What needs to be done:
Return only the number of lines holding the word "script".

----- Provided information

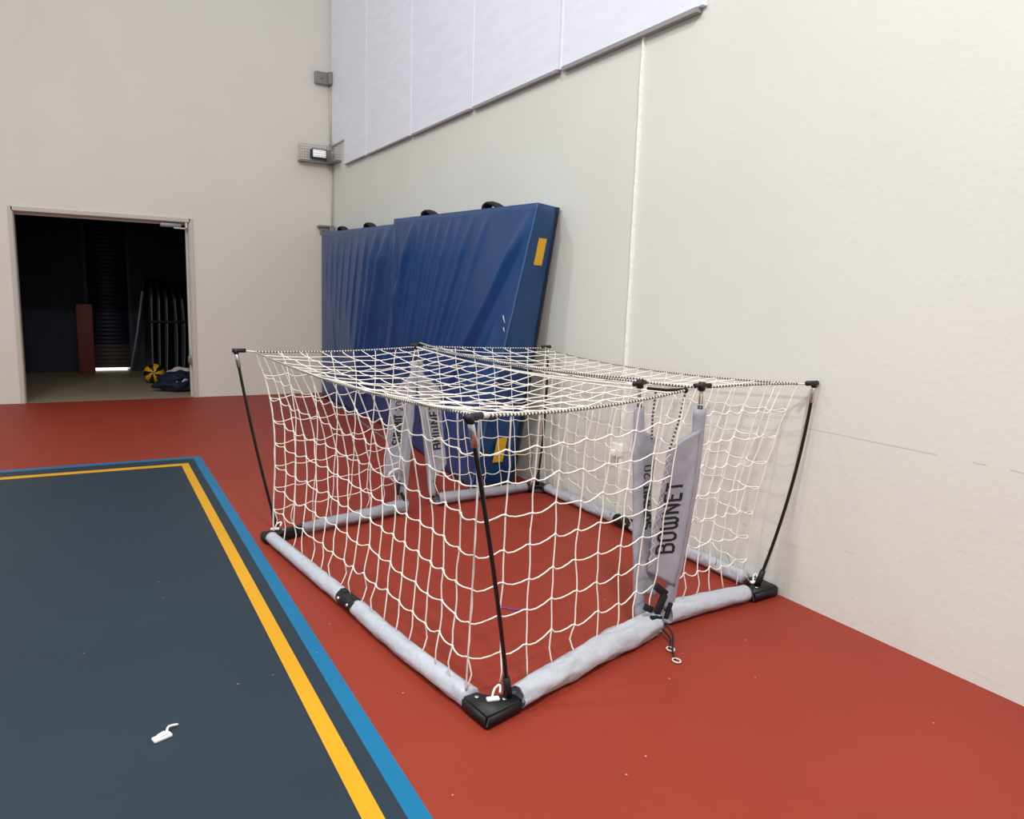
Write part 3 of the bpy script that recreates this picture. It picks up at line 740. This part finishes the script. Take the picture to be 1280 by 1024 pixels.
rope(bm, [cl(i / 16) for i in range(17)], .0045, False); rope(bm, [cr(i / 16) for i in range(17)], .0035, False)
rope(bm, [At + V((.05, 0, .006)), nA], .006, False); rope(bm, [Bt + V((.03, .02, .006)), nB + V((.03, 0, 0))], .010, False)
tag(obj('border_rope', bm, ['rope_w', 'rope_b'], goalL), 'white rope along the net edges')
bm = bmesh.new()
rope(bm, [ct2(i / 30) for i in range(31)], .006); rope(bm, [ct3(i / 30) for i in range(31)], .0055)
rope(bm, [cfr(i / 30) + V((.03, 0, .028)) for i in range(31)], .005)
rope(bm, [sL(.10, .885), V((-.90, -8.30, 1.0)), V((-.915, -8.33, 1.13))], .005)
tag(obj('tension_rope', bm, ['rope_w', 'rope_b'], goalL), 'black and white flecked rope')
bm = bmesh.new(); tube(bm, [Lt + V((.02, -.03, -.01)), Lt.lerp(Et, .6) + V((0, 0, -.008)), Et + V((0, 0, .004))], .0075, 6); ball(bm, Et, .013)
tag(obj('strap', bm, 'strap', goalL), 'black strap tying the net corner to the post')
# straps and cords at the near foot of the mouth
bm = bmesh.new()
obox(bm, (-.905, -8.44, .215), (1, .2, -.75), (.0, 1, .1), (.75, 0, 1), .10, .018, .035, bev=.004)
obox(bm, (-.905, -8.445, .15), (1, .2, 1.6), (.0, 1, .1), (-1.6, 0, 1), .10, .018, .035, bev=.004)
obox(bm, (-.99, -8.46, .15), (1, 0, -.5), (0, 1, 0), (.5, 0, 1), .05, .02, .03, bev=.004)
obox(bm, (-.86, -8.45, .11), (.35, 0, 1), (0, 1, 0), (1, 0, -.35), .08, .016, .02, bev=.004)
obox(bm, (-.95, -8.47, .10), (1, .1, -.2), (0, 1, 0), (.2, 0, 1), .07, .02, .02, bev=.004)
for o in islands('buckle_strap', bm, 'strap', goalL): o['label'] = 'black folded webbing strap at the post foot'
for pts in ([(-.915, -8.47, .045), (-.93, -8.55, .03), (-.965, -8.585, .008)], [(-.91, -8.465, .075), (-.93, -8.56, .06), (-.985, -8.63, .02), (-1.01, -8.675, .006)]):
    bm = bmesh.new(); tube(bm, smooth_path(pts), .0045, 6); co = obj('loose_cord', bm, 'strap', goalL)
    e = V(pts[-1]); bm = bmesh.new(); ring = [e + V((-.004 + .016 * math.cos(a), -.014 + .02 * math.sin(a), .003)) for a in [2 * PI * k / 14 for k in range(15)]]
    tube(bm, ring, .0035, 6, caps=False); tag(obj('end_loop', bm, 'rope_w', co), 'white loop')

# ---------- right goal
goalR = empty('soccer_goal', (-.55, -7.2, 0), 'portable white-net goal set against the right wall, grey padded base', 'goal', 'portable goals set mouth to mouth')
dCD = (D0 - C0).normalized(); dCR = (V((-.84, -8.40, 0)) - C0).normalized(); dDF = (V((-1.03, -6.1, 0)) - D0).normalized()
bC = bracket(C0 + V((.02, -.03, 0)), dCD, dCR, goalR, .17, .20); bD = bracket(D0 + V((.0, .02, 0)), -dCD, dDF, goalR, .16, .18)
clip((-.13, -8.30, .066), bC, .7)
jr = V((-.068, -7.11, .045))
sleeve('base_sleeve', C0 + dCD * .16 + V((-.036, 0, .045)), jr - dCD * .09, .039, .037, goalR, seed=5, wr=.12)
sleeve('base_sleeve', jr + dCD * .09, D0 - dCD * .14 + V((-.04, 0, .045)), .037, .038, goalR, seed=6, wr=.12)
joint(C0, D0, jr, goalR, V((-1, 0, 0)))
nCR = V((dCR.y, -dCR.x, 0))
sleeve('base_sleeve', C0 + dCR * .20 + V((.0, .012, .05)), V((-.80, -8.36, .055)), .043, .058, goalR, seed=7, wr=.10, open_end=True)
sleeve('base_sleeve', D0 + dDF * .18 + V((0, -.02, .045)), V((-1.0, -6.10, .052)), .036, .046, goalR, seed=8, wr=.10, open_end=True, mat_='sleeve_dark')
rod(Cb, Ct, goalR, (.030, -.015, 0), (-1, 0, 0)); rod(Db, Dt, goalR, (.01, -.02, 0), (-1, 0, 0))
pR, sR = post(Rb, Rt, (-1, .08, 0), goalR, .165, (.19, .28), (.96, .87), 'BOWNET', .36, .36, .088, bow=(.022, -.01, 0), s_mid=.55, sl_r=.034)
pFR, sFR = post(FRb, FRt, (1, .0, 0), goalR, .14, (.17, .29), (.97, .84), 'BOWNET', .40, .34, .07, bow=(.0, 0, 0), s_mid=.56, sl_r=.028)
bmn = bmesh.new()
cb = curve_fn((-.095, -6.13, .08), (-.17, -8.30, .085)); ct = curve_fn(nD, nC, (.0, 0, -.045), .45)
cl = curve_fn((-.095, -6.13, .08), nD, (-.03, -.02, 0), .6); cr = curve_fn((-.17, -8.30, .085), nC, (-.10, .0, 0), .42)
SDC = coons(cb, ct, cl, cr); net_panel(bmn, 17, 8, lambda u, v: SDC(u, v) + V((-.045 * math.sin(PI * u) * math.sin(PI * v), 0, 0)), seed=11)
cb2 = curve_fn((-.17, -8.30, .085), (-.80, -8.37, .11)); ct2 = curve_fn(nC, Rt, (0, 0, .006)); cr2 = curve_fn((-.80, -8.37, .10), Rt, (.02, 0, 0))
SCR = coons(cb2, ct2, cr, cr2); net_panel(bmn, 6, 8, lambda u, v: SCR(u, v) + V((0, .03 * math.sin(PI * u) * math.sin(PI * v), 0)), seed=12, skipu0=True)
cb3 = curve_fn((-.095, -6.13, .08), (-1.0, -6.12, .10)); ct3 = curve_fn(nD, FRt, (0, 0, -.005)); cr3 = curve_fn((-1.0, -6.12, .10), FRt, (.0, 0, 0))
SDF = coons(cb3, ct3, cl, cr3); net_panel(bmn, 7, 8, lambda u, v: SDF(u, v) + V((0, -.03 * math.sin(PI * u) * math.sin(PI * v), 0)), seed=13, skipu0=True, knots=False)
cfr = curve_fn(FRt, Rt, (.0, 0, -.03))
STOP2 = coons(ct, cfr, ct3, ct2); net_panel(bmn, 17, 6, lambda u, v: STOP2(u, v) + V((0, 0, -.05 * math.sin(PI * u) ** .7 * math.sin(PI * v))), jit=.004, sag=.005, seed=14, loose_bottom=False, flat=True, skipv0=True, stair=.2, knots=False)
netR = obj('net', bmn, 'net', goalR); netR['label'] = 'white square-mesh cord net'
bm = bmesh.new()
rope(bm, [ct(i / 30) for i in range(31)], .0055); rope(bm, [ct2(i / 30) for i in range(31)], .006); rope(bm, [ct3(i / 30) for i in range(31)], .005)
rope(bm, [cfr(i / 30) for i in range(31)], .006)
rope(bm, [nC, Ct], .005, False)
rope(bm, [sR(.16, .865), V((-.868, -8.44, 1.0)), Et + V((0, 0, -.01))], .005)
tag(obj('tension_rope', bm, ['rope_w', 'rope_b'], goalR), 'black and white flecked rope')
# lacing along the flap edge
bm = bmesh.new(); pts = []
for k in range(26):
    z = .30 + .55 * k / 25; pts.append(sR(.165 - (.012 if k % 2 else -.003), z) + V((0, -.006 if k % 2 else .002, 0)))
tube(bm, pts, .0022, 5); tag(obj('lacing', bm, 'rope_w', goalR), 'white lacing on the flap edge')

# ------------------------------------------------------------------ small things
root = empty('power_socket', (0, -6.92, .505), 'white power outlet on the right wall behind the net', 'socket')
bm = bmesh.new(); box(bm, (-.035, -6.97, .46), (0, -6.87, .555), bev=.008); obj('outlet_box', bm, 'white', root)
bm = bmesh.new(); box(bm, (-.07, -6.945, .465), (-.033, -6.905, .515), bev=.008); obj('plug', bm, 'white', root)
bm = bmesh.new()
obox(bm, (-3.0, -8.32, .006), (1, .35, 0), (-.35, 1, 0), (0, 0, 1), .062, .030, .012, bev=.004); obox(bm, (-3.0, -8.32, .014), (1, .5, .1), (-.5, 1, 0), (0, 0, 1), .030, .022, .012, bev=.004)
tube(bm, smooth_path([(-2.985, -8.31, .014), (-2.975, -8.28, .016), (-2.945, -8.262, .006)], 4), .0045, 6)
tag(obj('plastic_clip', bm, 'white'), 'small white plastic clip lying on the dark court surface', 'clip')
bm = bmesh.new(); tube(bm, smooth_path([(-1.455, -7.87, .004), (-1.42, -7.885, .004), (-1.39, -7.93, .006), (-1.34, -7.945, .004)], 5), .0032, 5)
tag(obj('string_scrap', bm, 'purple'), 'short purple string scrap on the red floor inside the net', 'string')

bm = bmesh.new(); tube(bm, smooth_path([(-.32, -1.05, .006), (-.36, -1.9, .004), (-.45, -2.9, .004), (-.53, -3.9, .004), (-.60, -4.35, .006)], 8), .016, 6, flat=(1, .25))
tag(obj('floor_strap', bm, 'board_edge'), 'thin pale grey strap lying on the red floor beside the crash mats', 'strap')
bm = bmesh.new()
obox(bm, (-1.335, -6.19, .19), (.2, .1, 1), (.1, 1, 0), (1, 0, -.2), .10, .016, .022, bev=.004)
obox(bm, (-1.30, -6.20, .12), (-.5, .1, 1), (.1, 1, 0), (1, 0, .5), .08, .016, .022, bev=.004)
for o in islands('buckle_strap', bm, 'strap', goalL): o['label'] = 'black folded webbing strap at the post foot'
bm = bmesh.new(); tube(bm, smooth_path([(-1.30, -6.19, .30), (-1.35, -6.2, .33), (-1.41, -6.2, .29), (-1.37, -6.2, .24)], 4), .02, 6, flat=(1, .3)); obj('tie_end', bm, 'rope_w', goalL)
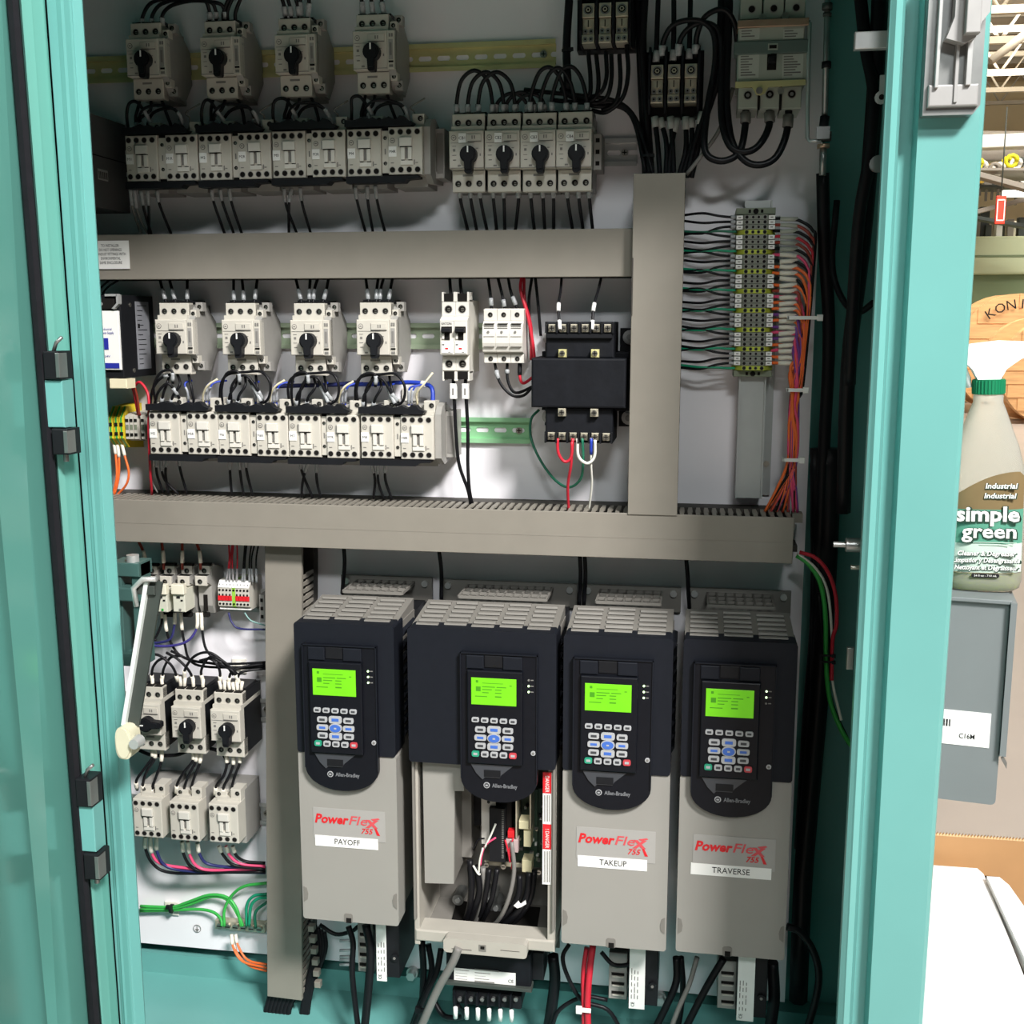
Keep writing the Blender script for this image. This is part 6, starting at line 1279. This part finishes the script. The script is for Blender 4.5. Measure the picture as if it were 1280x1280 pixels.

----------

Solved exercise:
2